Managers and staff at national firm Simpson Millar are to be offered share options in its listed parent company.

Financial services business Fairpoint Group, which acquired the firm earlier this year in a deal valued at £15m, said this week it has approved a share scheme.

Options over ordinary shares of 1p in the group may be granted to senior management and employees of Simpson Millar.

A statement on the London Stock Exchange said 248,764 options have been granted, with an exercise price of 123.5p.

‘The Simpson Millar plans have been introduced as a means to retain and incentivise key management,’ the statement added.

Fairpoint agreed the summer acquisition for an immediate £9m in cash and shares plus a future payment of £6m.

The firm has 38 partners across 13 offices across England, having acquired Bristol firm Foster & Partners shortly after the Fairpoint takeover.
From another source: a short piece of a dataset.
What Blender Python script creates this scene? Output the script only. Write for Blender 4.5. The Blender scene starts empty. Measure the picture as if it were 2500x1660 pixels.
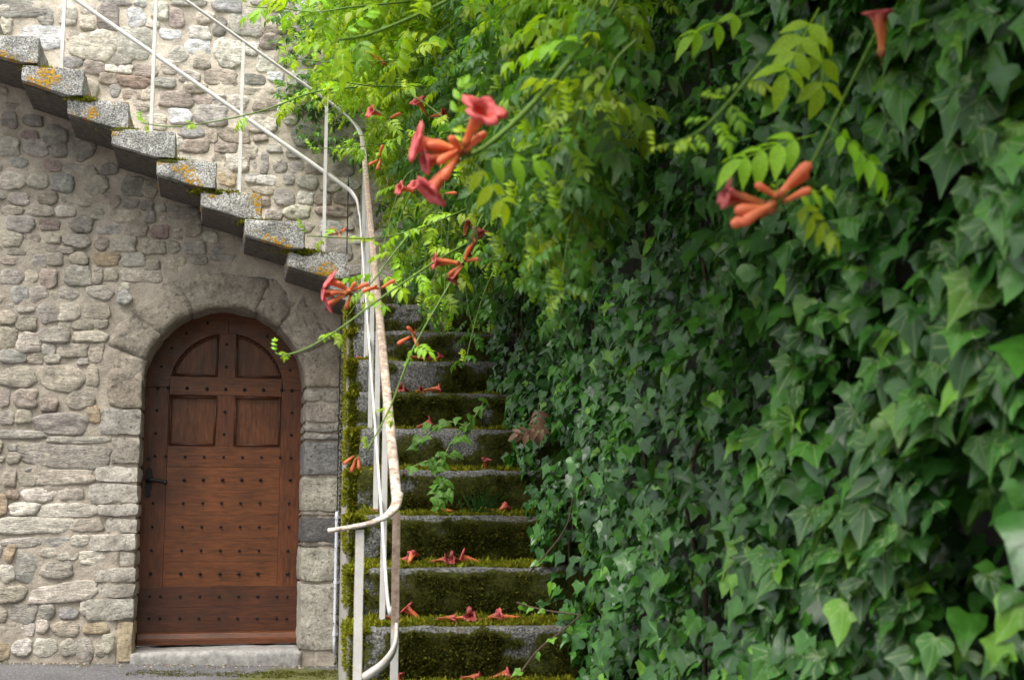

Share incentive schemes are still a relatively new feature of the legal profession, but are expected to be more common in future years as the number of alternative business structures grows.

Triton Global, a multi-disciplinary practice dedicated to defending professional negligence claims, implemented an employee-owned structure 12 months ago.

In July, listed Australian firm Slater & Gordon announced a share scheme resulting in around 1m shares being issued to staff members every year.

Robert Postlethwaite, founder of London firm Postlethwaite, which specialises in employee ownership, said more law firms will create similar schemes in the coming years as non-lawyers play increasingly central roles.

‘Lawyers don’t tend to be early adopters and have to be persuaded this is the right thing to do,’ he said. ‘Soon it will seem like the obvious thing to do and more firms will get used to the idea.’